17.         Welche Kosten sind für diese Frühpensionierungen bisher für die ÖBB und die öffentliche Hand entstanden und welche Kosten werden für die ÖBB und die öffentliche Hand bis zum gesetzlichen Pensionsantrittsalter der Frühpensionierten noch entstehen?
Übernehmen Sie dafür die politische Verantwortung oder handelt es sich lediglich um autonome Unternehmensentscheidungen?

18.         Wie beurteilen Sie als zuständiger und politisch verantwortlicher Ressortchef den exorbitanten Kostenzuwachs für externe Berater der ÖBB?

19.         Ist Ihnen bekannt, welche Kosten externe Beratungsaufträge der ÖBB
a) im Jahr 2001,
b) im Jahr 2002,
c) im Jahr 2003 und
d) im Jahr 2004 (bis 15. Juli)
verursacht haben?
Wenn nein, warum nicht?
Wenn nein, ist es nicht Aufgabe des politischen Ressortverantwortlichen und Eigentümervertreter solche Kostenexplosionen im Aufsichtsrat zu besprechen und notfalls zu unterbinden?

20.         Ist Ihnen bekannt, für welche Beratungsleistungen solche exorbitanten Kosten im Bereich der externen Beratung ausgegeben wurden?
Wenn nein, warum nicht?
Wenn nein, werden Sie als Eigentümervertreter die notwendigen Informationen beschaffen und gegen diese Geldverschwendung eintreten?

21.         Werden Sie in dieser Angelegenheit, wie es Ihnen die Bundesverfassung ermöglicht, einen Prüfauftrag an den Rechnungshof erteilen?
Wenn nein, warum nicht?
Wenn ja, wann werden Sie diesen einbringen und wie wird dieser Auftrag lauten?

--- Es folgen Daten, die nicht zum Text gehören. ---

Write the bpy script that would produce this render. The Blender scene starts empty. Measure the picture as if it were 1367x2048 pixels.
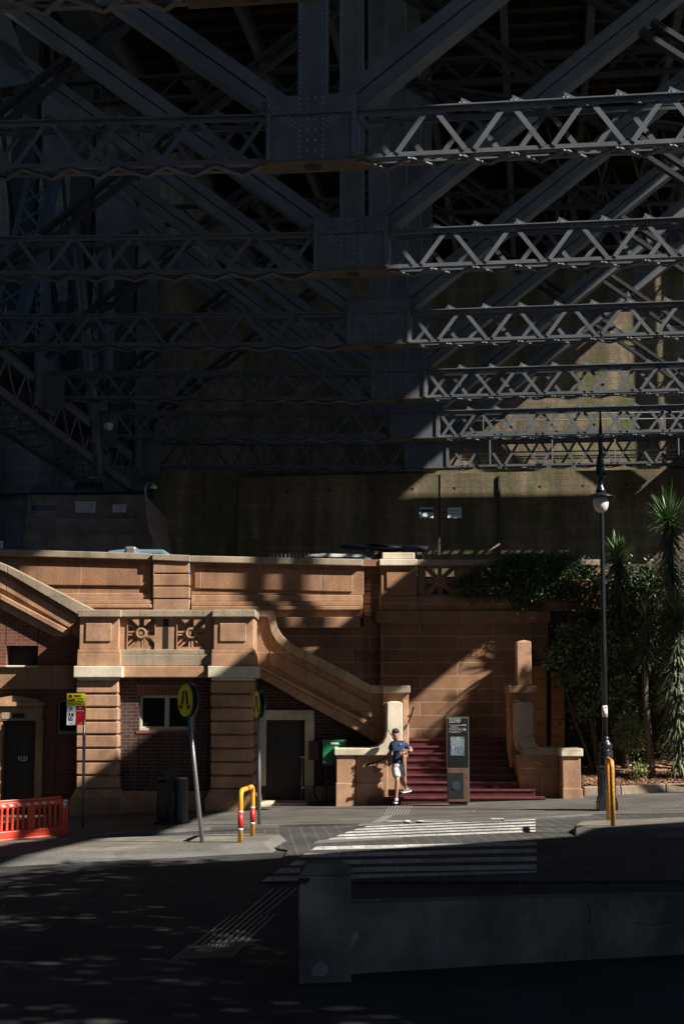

22.         Haben Sie nach all diesen Vorgängen als politisch verantwortlicher Minister noch ein Vertrauen in die Vorstände der ÖBB und deren Unternehmensphilosophie?

 

Unter einem wird gem. § 61 Abs. 3 verlangt, diese Anfrage vor Eingang in die Tagesordnung dringlich zu behandeln.